3・1)流動層種晶による2次核発生の研究が順調に進んだ時に期待したこと:
  先程も触れたが、コンタクトニュークリエーションについての研究はアメリカのProf. Larson 一派が既に行っており、可成りの成果をあげていたので、筆者らが後から始めてどこまでオリジナルな成果があげられるか自信が持てなくて、将来の展望を考えながら数年が経過した。先程も触れたが、クリスタルオスロ型晶析装置は均一粗大粒径を生産する装置として評価されていたが、装置内結晶の平均成長速度がDTB型装置やDP型装置のように大きく取れないのでないかと考えられ、特殊装置のように考えられていた。しかし、この判断はその形式の装置を制作しているメーカーの意見であり、その判断の妥当性について新たな検討が出来るのでないか? またこの研究成果として操作条件と2次核発生速度の関係が得られると、装置内結晶成長速度と有効結晶核発生速度に基づく工業晶析晶析装置の設計が出来るのでないかと考えた。

3・2)この研究成果の発表後に経験したこと:
@ 3・1)の前半で記述した従来の考え方で常識的になっていたことを白紙に戻した方が良いのでないかと感じたこと:
1959年にNewman &BennettがCEP に発表した論文では循環流速の早い装置では溶液の装置内循環に要する循環時間は短いので装置内平均過飽和度は大きく取れるが、循環流速の遅い形式の装置では装置内循環に要する時間が長くなり、平均操作過飽和度が小さくなる。この考えに従って、装置の生産性を考えると循環流速の早い装置の方が、結晶の生産性が良くなる。しかし、装置内結晶の生産性を結晶核の発生速度をベースに考えると溶液循環速度大きい系では結晶核生速度が大きくなる可能性があり、どちらが有利か考えるには装置内結晶核発生速度をに基づいて検討する必要がある。この議論はカリ明礬の2次核発生速度の研究結果が出てから3〜4年経過してから東京大学の宮内先生と討議したことがあった。この議論は化学工学協会関東支部主催の最近の化学工学講習会に書いた資料を御覧になった宮内先生がご指摘下さったことで、この問題は結論が出るまで未だ時間が必要と考えられる。

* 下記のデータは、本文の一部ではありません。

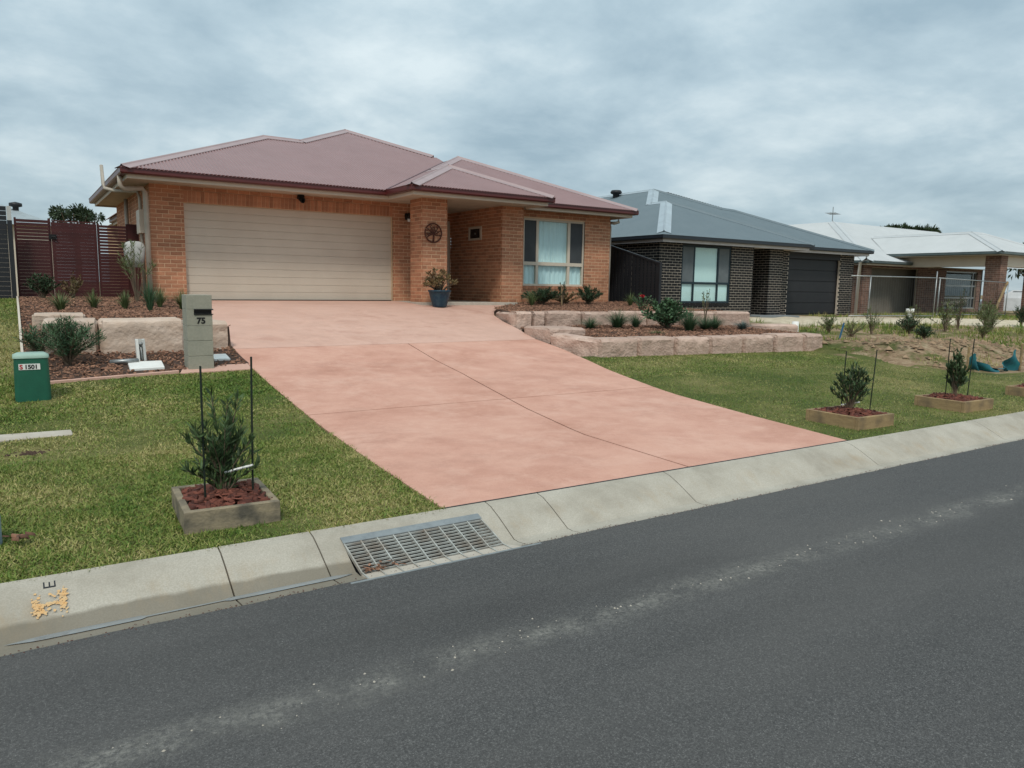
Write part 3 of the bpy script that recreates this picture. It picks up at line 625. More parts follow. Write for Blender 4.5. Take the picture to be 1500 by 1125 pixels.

A 3・1)の後半で記述した結晶成長速度と有効結晶核発生速度に基づく晶析装置
設計法の検討は既に行われており、故青山氏は工業晶析装置の試運転データがこの新しい理論によって推算されることを示した。これは2005B-2,2で紹介する予定である。
B この流動層型晶析装置の2次核発生速度に関する研究は1975年の化学工学協会
関東支部大会で発表したが、その発表を聞いて下さった東京工業大学名誉教授の藤田重文先生は、発表した日の夕刻に開催された懇親会の乾杯前のスピーチで、筆者の発表は分かり易かったと話して下さった。藤田先生にはそれ以降お目にかかる度にいろいろご指導をいただいたが、兎に角学会発表はオリジナルな発表をすることが必要であると感じた。
C この論文は1975年にチェコスリバキヤのウステイで開催された国際晶析シンポ
ジウムで発表したが、その発表を聞いたポーランドのDr. KarpinskiはDr.Nyvltの紹介を受けて1977年に1年間早稲田大学豊倉研究室に留学してきた。その後1983年にドイツのDr.Ulrichが豊倉研究室に留学してきたが、それもこの論文の評価が日本への留学へとなったと思う。